Mihaela Moscaliuc

In Praise of Fungi

Artist Statement: Talking & Listening to Plants

I have always loved mushrooms and, even more than eating them, I loved hunting for them in the forests of Romania, where I grew up. Some of my best childhood memories involve roaming the woods with my folks at dawn, using our noses as detectors, while my mother whispered strange songs to help mushrooms grow faster. In recent years, I’ve grown to revere the mycelium (the invisible part of the mushroom, and probably the largest extant organism) and its role in our ecosystems as carbon sink, digestive track, defense mechanism, and communication network. “In praise of fungi” is a self-elegy in which I imagine the way I would like to depart: by becoming part of the mycelium, composted, feeding the mushrooms, creating as little waste as possible.
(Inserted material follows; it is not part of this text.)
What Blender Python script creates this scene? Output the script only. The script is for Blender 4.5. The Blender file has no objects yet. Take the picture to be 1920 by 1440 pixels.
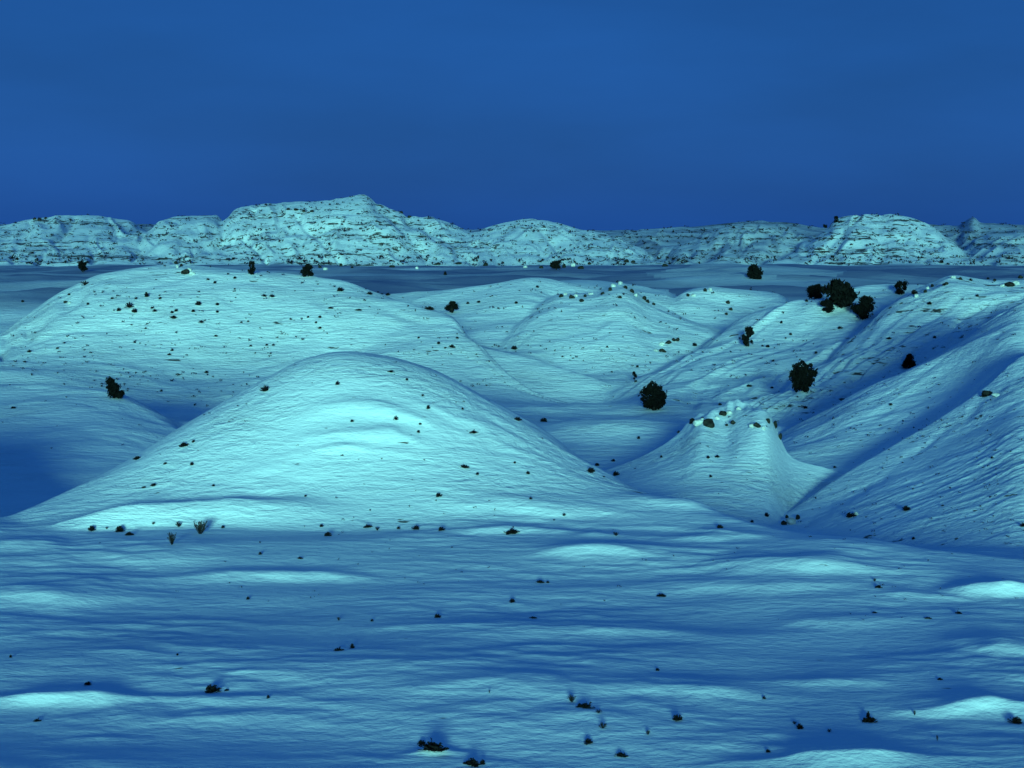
import bpy, math, random
import numpy as np
from mathutils import Vector

R = math.radians
rng = np.random.default_rng(7)
random.seed(7)
scene = bpy.context.scene
COL = scene.collection

# ------------------------------------------------------------------ camera, sky, sun, exposure
F = 50.0 / 36.0 * 1920.0          # focal length in photo pixels
HOR = 430.0                       # photo row of the horizon
cam_d = bpy.data.cameras.new('camera')
cam = bpy.data.objects.new('camera', cam_d)
COL.objects.link(cam)
cam_d.lens = 50.0
cam_d.sensor_width = 36.0
cam_d.shift_y = -(720.0 - HOR) / 1920.0
cam.location = (0, 0, 0)
cam.rotation_euler = (R(90), 0, 0)
cam_d.clip_start = 0.5
cam_d.clip_end = 20000
scene.camera = cam

SUN_EL, SUN_AZ = 5.8, 0.5         # low veiled sun right behind the viewer
sun_dir = Vector((math.sin(R(SUN_AZ)) * math.cos(R(SUN_EL)), math.cos(R(SUN_AZ)) * math.cos(R(SUN_EL)), -math.sin(R(SUN_EL))))
world = bpy.data.worlds.new('World')
scene.world = world
world.use_nodes = True
wn, wl = world.node_tree.nodes, world.node_tree.links
wn.clear()
w_out = wn.new('ShaderNodeOutputWorld')
bg = wn.new('ShaderNodeBackground')
sky = wn.new('ShaderNodeTexSky')
sky.sky_type = 'NISHITA'
sky.sun_disc = False
sky.sun_elevation = R(SUN_EL)
sky.sun_rotation = R(180 - SUN_AZ)
tint = wn.new('ShaderNodeMix'); tint.data_type = 'RGBA'; tint.blend_type = 'MULTIPLY'
tint.inputs[0].default_value = 1.0
tint.inputs[7].default_value = (0.25, 0.75, 1.6, 1)
# dusk-blue film cast of the whole dome: a smooth tone from horizon to zenith
tc = wn.new('ShaderNodeTexCoord')
sep = wn.new('ShaderNodeSeparateXYZ')
ramp = wn.new('ShaderNodeValToRGB')
ramp.color_ramp.elements[0].position = 0.0
ramp.color_ramp.elements[0].color = (0.0085, 0.063, 0.288, 1)
ramp.color_ramp.elements[1].position = 0.5
ramp.color_ramp.elements[1].color = (0.0095, 0.078, 0.298, 1)
e = ramp.color_ramp.elements.new(0.05); e.color = (0.0090, 0.069, 0.295, 1)
e = ramp.color_ramp.elements.new(0.13); e.color = (0.0092, 0.074, 0.297, 1)
wnoise = wn.new('ShaderNodeTexNoise')
wnoise.inputs['Scale'].default_value = 3.0
wnoise.inputs['Detail'].default_value = 7.0
wmap = wn.new('ShaderNodeMapping'); wmap.inputs['Scale'].default_value = (1, 1, 4.0)
wr = wn.new('ShaderNodeMapRange')
wr.inputs[1].default_value = 0.3; wr.inputs[2].default_value = 0.7
wr.inputs[3].default_value = 0.86; wr.inputs[4].default_value = 1.14
wmul = wn.new('ShaderNodeMix'); wmul.data_type = 'RGBA'; wmul.blend_type = 'MULTIPLY'
wmul.inputs[0].default_value = 1.0
wscale = wn.new('ShaderNodeVectorMath'); wscale.operation = 'SCALE'
wscale.inputs['Scale'].default_value = 10.0       # the Background strength below is 0.1
wmix = wn.new('ShaderNodeMix'); wmix.data_type = 'RGBA'; wmix.inputs[0].default_value = 0.94
wl.new(tc.outputs['Generated'], sep.inputs[0])
wl.new(sep.outputs['Z'], ramp.inputs[0])
wl.new(tc.outputs['Generated'], wmap.inputs[0])
wl.new(wmap.outputs[0], wnoise.inputs['Vector'])
wl.new(wnoise.outputs[0], wr.inputs[0])
wl.new(ramp.outputs[0], wmul.inputs[6])
wl.new(wr.outputs[0], wmul.inputs[7])
wl.new(wmul.outputs[2], wscale.inputs[0])
wl.new(sky.outputs[0], tint.inputs[6])
wl.new(tint.outputs[2], wmix.inputs[6])
wl.new(wscale.outputs[0], wmix.inputs[7])
wl.new(wmix.outputs[2], bg.inputs[0])
bg.inputs[1].default_value = 0.1
wl.new(bg.outputs[0], w_out.inputs[0])

sun_d = bpy.data.lights.new('sun', 'SUN')
sun_d.energy = 4.4
sun_d.angle = R(11.0)
sun_d.color = (0.31, 0.96, 0.83)
sun_o = bpy.data.objects.new('sun', sun_d)
COL.objects.link(sun_o)
sun_o.rotation_euler = sun_dir.to_track_quat('-Z', 'Y').to_euler()
sun_o.location = (0, -40, 60)

scene.view_settings.view_transform = 'Standard'
scene.view_settings.look = 'None'
scene.view_settings.exposure = 0.1
scene.view_settings.gamma = 1.0
scene.view_settings.use_curve_mapping = False

# ------------------------------------------------------------------ numpy helpers
def pchip(xk, yk, x):
    xk = np.asarray(xk, float); yk = np.asarray(yk, float)
    h = np.diff(xk); d = np.diff(yk) / h
    m = np.zeros_like(yk)
    m[0], m[-1] = d[0], d[-1]
    for i in range(1, len(xk) - 1):
        if d[i-1] * d[i] > 0:
            w1, w2 = 2*h[i] + h[i-1], h[i] + 2*h[i-1]
            m[i] = (w1 + w2) / (w1 / d[i-1] + w2 / d[i])
    xc = np.clip(x, xk[0], xk[-1])
    i = np.clip(np.searchsorted(xk, xc) - 1, 0, len(h) - 1)
    t = (xc - xk[i]) / h[i]
    return ((2*t**3 - 3*t**2 + 1) * yk[i] + (t**3 - 2*t**2 + t) * h[i] * m[i]
            + (-2*t**3 + 3*t**2) * yk[i+1] + (t**3 - t**2) * h[i] * m[i+1])

_perm = rng.permutation(4096)
_ga = rng.uniform(0, 2*np.pi, 4096)
_gx, _gy = np.cos(_ga).astype(np.float32), np.sin(_ga).astype(np.float32)
def perlin(x, y, seed=0):
    x = np.asarray(x, np.float32) + np.float32(seed * 17.31); y = np.asarray(y, np.float32) + np.float32(seed * 5.77)
    xi = np.floor(x).astype(np.int32); yi = np.floor(y).astype(np.int32)
    xf = x - xi; yf = y - yi
    u = xf*xf*xf*(xf*(xf*6-15)+10); v = yf*yf*yf*(yf*(yf*6-15)+10)
    def g(ix, iy, dx, dy):
        k = _perm[(_perm[(ix + seed) & 4095] + iy) & 4095]
        return _gx[k]*dx + _gy[k]*dy
    a = g(xi, yi, xf, yf); b = g(xi+1, yi, xf-1, yf)
    c = g(xi, yi+1, xf, yf-1); d = g(xi+1, yi+1, xf-1, yf-1)
    return 1.5 * ((a*(1-u) + b*u)*(1-v) + (c*(1-u) + d*u)*v)
def sstep(a, b, x):
    t = np.clip((x - a) / (b - a), 0, 1)
    return t*t*(3 - 2*t)

# ------------------------------------------------------------------ terrain sampling grid (rays of constant bearing x distances)
def steps(y0, y1, n):
    return list(np.geomspace(y0, y1, n, endpoint=False))
YS = np.array(steps(13, 27, 40) + steps(27, 51, 250) + steps(51, 68, 200) + steps(68, 105, 230) + steps(105, 178, 300)
              + steps(178, 430, 60) + steps(430, 600, 130) + steps(600, 900, 60) + steps(900, 9000, 30) + [9000.0])
US = np.concatenate([np.linspace(-1500, -120, 110, endpoint=False), np.arange(-120, 2040, 2.5), np.linspace(2040, 3420, 110)])
NR, NC = len(YS), len(US)
A = (US - 960.0) / F
Yg = np.repeat(YS[:, None], NC, 1).astype(np.float32)
Xg = (A[None, :] * YS[:, None]).astype(np.float32)

# ------------------------------------------------------------------ hills: a crest line and a foot line each, as (photo column, photo row, distance)
LAYERS = []
def near(y):
    """the middle hills stand closer together than first surveyed"""
    return np.interp(y, [0, 66, 250, 430, 1000], [0, 66, 176, 430, 1000])
def layer(key, crest, foot, w=0.7, back=0.35, side=0.6, mod=None, kk=0.006, rim=0.35, dc=0.0, df=0.0):
    cu = [p[0] for p in crest]; fu = [p[0] for p in foot]
    cv = pchip(cu, [p[1] for p in crest], US); cy = near(pchip(cu, [p[2] + dc for p in crest], US))
    fv = pchip(fu, [p[1] for p in foot], US); fy = near(pchip(fu, [p[2] + df for p in foot], US))
    cz = (HOR - cv) / F * cy; fz = (HOR - fv) / F * fy
    fy = np.minimum(fy, cy - 1.0)
    out = np.maximum(np.maximum(cu[0] - US, US - cu[-1]), 0) / F * cy
    cz = cz - side * out; fz = fz - side * out
    fz = np.minimum(fz, cz - 0.02)
    cy, fy, cz, fz = [q[None, :].astype(np.float32) for q in (cy, fy, cz, fz)]
    L = cy - fy
    t = (cy - Yg) / L
    tc_ = np.clip(t, 0, 1)
    g = (1-w)*tc_ + w*tc_*tc_*(3-2*tc_)
    h = cz - (cz - fz)*g
    h = h - np.maximum(t-1, 0)*L*0.35
    d = np.maximum(-t, 0)*L; r = rim*L
    h = h - back*(np.sqrt(d*d + r*r) - r)
    if mod is not None:
        h = h + mod(t, tc_, np.broadcast_to(US[None, :], t.shape))
    LAYERS.append((key, h.astype(np.float32), kk))

base_k = [(0, -9.6), (15, -9.8), (50, -11.4), (58, -13.0), (70, -13.9), (85, -13.8), (95, -13.6), (112, -14.5), (135, -15.4), (150, -15.3), (165, -14.4), (182, -12.9), (205, -10.8), (230, -9.7),
          (265, -9.2), (350, -9.7), (430, -11.3), (470, -11.9), (600, -8), (900, -7.0), (1400, -12), (9000, -60)]
base = pchip([p[0] for p in base_k], [p[1] for p in base_k], YS)
base = np.repeat(base[:, None], NC, 1).astype(np.float32)
LAYERS.append(('valley', base, 0.006))

# open snowfield in the foreground
layer('field',
      [(-1500, 1000, 50), (0, 1000, 50), (1250, 1000, 50), (1450, 1015, 48.2), (1600, 1035, 46.5), (1750, 1060, 45), (1920, 1080, 44), (3400, 1130, 42)],
      [(-1500, 2090, 15), (3400, 2090, 15)], w=0.0, back=0.6, kk=0.004)
# near mound with its long right shoulder
def mod_mound(t, tc_, u):
    lip = -0.22*np.exp(-((t-1.04)/0.05)**2) * sstep(-100, 120, u) * (1 - sstep(1250, 1450, u))
    foot = 0.65*np.exp(-((t-0.86)/0.075)**2) * sstep(60, 260, u) * (1 - sstep(420, 700, u))
    return lip + foot
layer('mound',
      [(-1500, 900, 56), (-700, 800, 57), (-330, 805, 57), (-180, 905, 56), (-70, 962, 55), (0, 976, 54), (60, 958, 54.6), (150, 920, 57), (250, 865, 59.5), (330, 810, 60.8), (420, 755, 61.5),  # first points: unseen rise added past the left edge to shade left_rise
       (500, 710, 62), (570, 675, 62.5), (640, 662, 62.5), (720, 672, 62.5), (800, 695, 62.5), (900, 747, 62.3), (1000, 803, 61.5), (1100, 870, 59.6), (1200, 920, 56.8),
       (1300, 950, 53.8), (1400, 980, 51.2), (1480, 1000, 49.8), (1600, 1015, 48.7), (1750, 1038, 47), (1920, 1055, 46.2), (2200, 1065, 46), (3400, 1100, 46)],
      [(-1500, 1005, 51), (0, 990, 50.7), (1200, 990, 50.8), (1400, 1005, 48.8), (1600, 1035, 46.5), (1750, 1060, 45), (1920, 1075, 44.2), (3400, 1140, 43)],
      w=1.0, back=0.5, mod=mod_mound, kk=0.003, rim=0.7)
# low dark rise beyond the mound on the left
layer('left_rise',
      [(-1500, 700, 130), (-300, 722, 124), (0, 728, 121), (110, 733, 119), (200, 744, 117), (260, 768, 114), (310, 795, 110), (360, 825, 105), (420, 860, 100)],
      [(-1500, 880, 88), (0, 885, 86), (200, 890, 86), (420, 900, 88)], w=0.2, back=0.3)
def streak(n, amp, seed, slant=0.0):
    def f(t, tc_, u):
        s = t*n + slant*u/100.0 + 0.8*perlin(u/130.0, t*4.0, seed+3)
        return amp*(perlin(s, u/260.0, seed) + 0.5*perlin(s*2.3, u/140.0, seed+1)) * np.maximum(np.sin(np.pi*np.clip(t, 0, 1)), 0)**0.5
    return f
# broad left hill
layer('left_hill',
      [(-1500, 560, 190), (-300, 660, 180), (-60, 655, 180), (0, 625, 182), (60, 585, 186), (130, 542, 190), (200, 513, 193), (330, 499, 196), (450, 507, 194),
       (560, 526, 190), (640, 541, 186), (720, 564, 180), (800, 577, 174), (848, 590, 170), (880, 625, 164), (920, 668, 157), (955, 700, 152), (1010, 722, 148), (1060, 735, 146)],
      [(-1500, 700, 140), (0, 712, 141), (300, 735, 140), (600, 738, 139), (800, 728, 143), (900, 722, 146), (955, 722, 146), (1060, 745, 142)], w=0.95, back=0.6, mod=streak(4, 0.25, 15), rim=0.4, dc=23, df=25)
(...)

My great grandfather staged his funeral and had it documented in photographs that he could then enjoy. He did not want to miss out on his own death. This poem became, in the process of writing, my way of taking pleasure in orchestrating my death. 

 

Mihaela Moscaliuc is the author of the poetry collections Cemetery Ink, Immigrant Model, and Father Dirt, translator of Liliana Ursu’s Clay and Star and Carmelia Leonte’s The Hiss of the Viper, editor of Insane Devotion: On the Writing of Gerald Stern, and co-editor of Border Lines: Poems of Migration. She is associate professor of English at Monmouth University, NJ and translation editor at Plume.